Best Laptops Under $1,000 for Working From Home in 2026
80 hours of testing, one definitive guide to the laptops worth your money this year.
Finding a great laptop under $1,000 has never been easier — or more confusing. Manufacturers cram every price point with spec variations, and marketing language can obscure what actually matters for day-to-day work. We spent 80 hours testing 14 models to cut through the noise.
What We Tested
Our team evaluated each laptop across real-world work tasks: video calls, document editing, spreadsheet work, light photo editing, and browser-heavy multitasking. We measured battery life under consistent load, keyboard comfort over extended typing sessions, and display quality in varied lighting conditions.
Our Top Picks
Apple MacBook Air M3 (13-inch)
Price: ~$999
The M3 chip makes this the best all-around laptop at this price point. Battery life consistently hits 15+ hours, the display is sharp and colour-accurate, and the fanless design means it runs silently through anything short of sustained video exports. The keyboard remains one of the best in the industry.
- Exceptional battery life
- Fast and silent performance
- Premium build quality
- Excellent keyboard and trackpad
- Only two USB-C ports
- Limited to 8GB RAM base config
Dell XPS 13 (2026)
Price: ~$899
Dell’s flagship thin-and-light remains the gold standard for Windows ultrabooks. The InfinityEdge display is gorgeous, build quality is impeccable, and the Intel Core Ultra processor handles multitasking with ease. It’s a genuine MacBook Air competitor for Windows users.

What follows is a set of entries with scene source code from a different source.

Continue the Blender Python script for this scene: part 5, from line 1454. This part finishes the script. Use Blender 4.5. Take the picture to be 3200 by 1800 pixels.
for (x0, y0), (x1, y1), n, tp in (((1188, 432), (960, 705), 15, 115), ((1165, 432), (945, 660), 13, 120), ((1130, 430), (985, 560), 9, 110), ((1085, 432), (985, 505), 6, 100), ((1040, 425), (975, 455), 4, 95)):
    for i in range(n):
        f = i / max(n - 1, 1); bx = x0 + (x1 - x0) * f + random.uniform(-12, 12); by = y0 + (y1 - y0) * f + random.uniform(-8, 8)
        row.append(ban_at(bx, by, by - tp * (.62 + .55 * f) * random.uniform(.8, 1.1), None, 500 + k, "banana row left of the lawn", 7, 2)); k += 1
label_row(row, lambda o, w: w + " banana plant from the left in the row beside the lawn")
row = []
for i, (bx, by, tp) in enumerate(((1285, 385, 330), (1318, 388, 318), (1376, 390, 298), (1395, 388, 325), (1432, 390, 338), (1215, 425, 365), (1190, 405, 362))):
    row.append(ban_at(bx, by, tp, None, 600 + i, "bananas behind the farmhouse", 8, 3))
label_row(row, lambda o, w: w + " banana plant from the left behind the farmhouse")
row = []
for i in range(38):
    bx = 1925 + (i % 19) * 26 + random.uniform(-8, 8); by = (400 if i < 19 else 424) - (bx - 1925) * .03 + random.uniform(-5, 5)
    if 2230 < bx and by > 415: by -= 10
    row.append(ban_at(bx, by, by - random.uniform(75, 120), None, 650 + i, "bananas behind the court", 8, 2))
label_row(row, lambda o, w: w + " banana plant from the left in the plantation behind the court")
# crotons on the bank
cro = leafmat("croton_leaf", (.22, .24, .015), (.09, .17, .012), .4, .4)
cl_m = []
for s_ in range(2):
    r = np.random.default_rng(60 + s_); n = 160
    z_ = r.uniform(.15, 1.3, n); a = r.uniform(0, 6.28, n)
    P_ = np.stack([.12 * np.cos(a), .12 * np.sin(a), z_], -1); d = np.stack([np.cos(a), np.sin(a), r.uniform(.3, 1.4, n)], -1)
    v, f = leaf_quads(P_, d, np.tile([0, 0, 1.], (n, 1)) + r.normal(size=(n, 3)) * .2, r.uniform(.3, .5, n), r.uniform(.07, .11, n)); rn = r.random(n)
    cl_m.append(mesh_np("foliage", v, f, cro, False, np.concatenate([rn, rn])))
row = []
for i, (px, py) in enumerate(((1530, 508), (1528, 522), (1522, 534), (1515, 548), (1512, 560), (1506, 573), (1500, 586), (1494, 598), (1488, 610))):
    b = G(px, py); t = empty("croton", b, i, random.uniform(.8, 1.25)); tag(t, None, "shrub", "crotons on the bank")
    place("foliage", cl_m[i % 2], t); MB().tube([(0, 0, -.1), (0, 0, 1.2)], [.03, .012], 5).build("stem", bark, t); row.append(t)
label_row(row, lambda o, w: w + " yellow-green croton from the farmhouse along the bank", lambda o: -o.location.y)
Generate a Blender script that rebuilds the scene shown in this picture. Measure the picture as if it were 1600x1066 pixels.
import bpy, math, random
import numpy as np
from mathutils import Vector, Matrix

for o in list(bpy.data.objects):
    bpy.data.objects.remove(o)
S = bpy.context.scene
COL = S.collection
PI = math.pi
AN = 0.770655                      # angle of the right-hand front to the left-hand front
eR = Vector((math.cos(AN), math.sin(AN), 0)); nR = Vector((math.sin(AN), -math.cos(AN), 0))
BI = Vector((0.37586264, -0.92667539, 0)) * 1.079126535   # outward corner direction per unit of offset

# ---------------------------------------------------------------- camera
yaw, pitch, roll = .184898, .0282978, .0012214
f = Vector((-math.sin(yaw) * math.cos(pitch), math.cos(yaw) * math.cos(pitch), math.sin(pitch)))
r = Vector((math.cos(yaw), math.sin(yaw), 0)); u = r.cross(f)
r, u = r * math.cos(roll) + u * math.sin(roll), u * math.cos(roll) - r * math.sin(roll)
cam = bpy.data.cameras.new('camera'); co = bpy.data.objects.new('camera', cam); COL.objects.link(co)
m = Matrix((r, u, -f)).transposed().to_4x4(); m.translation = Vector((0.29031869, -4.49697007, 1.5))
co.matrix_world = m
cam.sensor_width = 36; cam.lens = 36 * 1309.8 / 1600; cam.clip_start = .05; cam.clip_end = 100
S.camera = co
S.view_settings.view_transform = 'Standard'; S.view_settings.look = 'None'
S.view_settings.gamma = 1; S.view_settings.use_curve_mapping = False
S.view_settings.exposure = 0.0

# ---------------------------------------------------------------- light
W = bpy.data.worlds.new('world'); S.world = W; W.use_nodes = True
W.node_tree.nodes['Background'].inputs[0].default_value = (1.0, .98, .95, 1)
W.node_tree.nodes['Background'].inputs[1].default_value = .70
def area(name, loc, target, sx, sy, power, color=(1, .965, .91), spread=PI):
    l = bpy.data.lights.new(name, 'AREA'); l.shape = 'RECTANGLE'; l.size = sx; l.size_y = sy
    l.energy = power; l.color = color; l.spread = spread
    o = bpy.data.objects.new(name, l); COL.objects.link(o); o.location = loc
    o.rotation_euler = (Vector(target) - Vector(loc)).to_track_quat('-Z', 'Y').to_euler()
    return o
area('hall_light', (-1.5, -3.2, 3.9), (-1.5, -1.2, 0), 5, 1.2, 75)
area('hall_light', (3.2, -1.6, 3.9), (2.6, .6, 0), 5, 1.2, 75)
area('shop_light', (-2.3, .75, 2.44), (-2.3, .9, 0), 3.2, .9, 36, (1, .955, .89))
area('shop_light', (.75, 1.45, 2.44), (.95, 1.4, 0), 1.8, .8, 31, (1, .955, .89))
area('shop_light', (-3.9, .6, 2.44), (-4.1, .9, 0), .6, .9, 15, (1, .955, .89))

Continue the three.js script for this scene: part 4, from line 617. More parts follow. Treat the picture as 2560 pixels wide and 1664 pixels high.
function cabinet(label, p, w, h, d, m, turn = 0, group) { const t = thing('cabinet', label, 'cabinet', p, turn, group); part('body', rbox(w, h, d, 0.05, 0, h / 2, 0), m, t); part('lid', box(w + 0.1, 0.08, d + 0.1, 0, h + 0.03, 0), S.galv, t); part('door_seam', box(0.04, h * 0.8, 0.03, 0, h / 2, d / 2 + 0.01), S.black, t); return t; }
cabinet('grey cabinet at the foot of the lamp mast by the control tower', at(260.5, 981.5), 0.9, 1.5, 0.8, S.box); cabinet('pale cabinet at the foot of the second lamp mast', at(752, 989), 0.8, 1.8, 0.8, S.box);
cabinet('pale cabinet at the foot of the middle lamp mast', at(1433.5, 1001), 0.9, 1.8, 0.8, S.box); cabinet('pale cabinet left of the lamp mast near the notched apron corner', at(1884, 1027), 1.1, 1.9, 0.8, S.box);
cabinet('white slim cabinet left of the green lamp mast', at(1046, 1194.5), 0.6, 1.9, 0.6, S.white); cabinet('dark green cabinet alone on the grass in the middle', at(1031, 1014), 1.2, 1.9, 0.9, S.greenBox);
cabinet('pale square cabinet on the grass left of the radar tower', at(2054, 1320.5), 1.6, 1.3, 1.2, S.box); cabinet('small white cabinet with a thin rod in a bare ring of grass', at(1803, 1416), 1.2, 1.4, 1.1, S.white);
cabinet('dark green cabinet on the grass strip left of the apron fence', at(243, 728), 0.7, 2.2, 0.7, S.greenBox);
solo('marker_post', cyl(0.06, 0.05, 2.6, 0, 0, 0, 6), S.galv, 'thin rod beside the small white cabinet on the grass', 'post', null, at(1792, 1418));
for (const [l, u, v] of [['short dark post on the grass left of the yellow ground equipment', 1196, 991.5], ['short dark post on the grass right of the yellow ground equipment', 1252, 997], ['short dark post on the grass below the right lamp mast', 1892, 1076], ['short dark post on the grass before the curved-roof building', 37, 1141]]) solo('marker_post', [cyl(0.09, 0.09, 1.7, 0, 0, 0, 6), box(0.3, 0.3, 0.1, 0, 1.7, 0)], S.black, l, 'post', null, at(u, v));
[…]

- Stunning edge-to-edge display
- Compact and lightweight
- Strong overall performance
- Battery life lags behind MacBook Air
- Port selection limited
Acer Swift Go 14
Price: ~$649
If you want to spend significantly less without sacrificing daily usability, the Swift Go 14 is the answer. The OLED display punches well above its price, performance is solid for office tasks, and battery life is respectable. It’s not built to MacBook or XPS standards, but it gets the job done.
- OLED display at this price is rare
- Good value for money
- Lightweight
- Plasticky build
- Fans can get noisy under load
What to Look for When Buying
RAM: 16GB is the sweet spot for work-from-home use in 2026. 8GB is workable but you’ll feel it with 15+ browser tabs open. Avoid anything below 8GB.
Storage: 512GB SSD minimum. 256GB fills up faster than you’d expect once you factor in applications, downloads, and video call recordings.
Battery life: Aim for 10+ hours of real-world use. Manufacturer claims are always optimistic — our tests reflect mixed workloads closer to actual use.
Display: At least 1080p. IPS panels are the baseline; OLED or mini-LED offer noticeably better colour and contrast if your budget allows.
Bottom Line
For most remote workers, the MacBook Air M3 is the clear recommendation if you’re in the Apple ecosystem or open to switching. Windows users should look hard at the Dell XPS 13. If budget is the primary concern, the Acer Swift Go 14 offers genuine value without embarrassing compromises.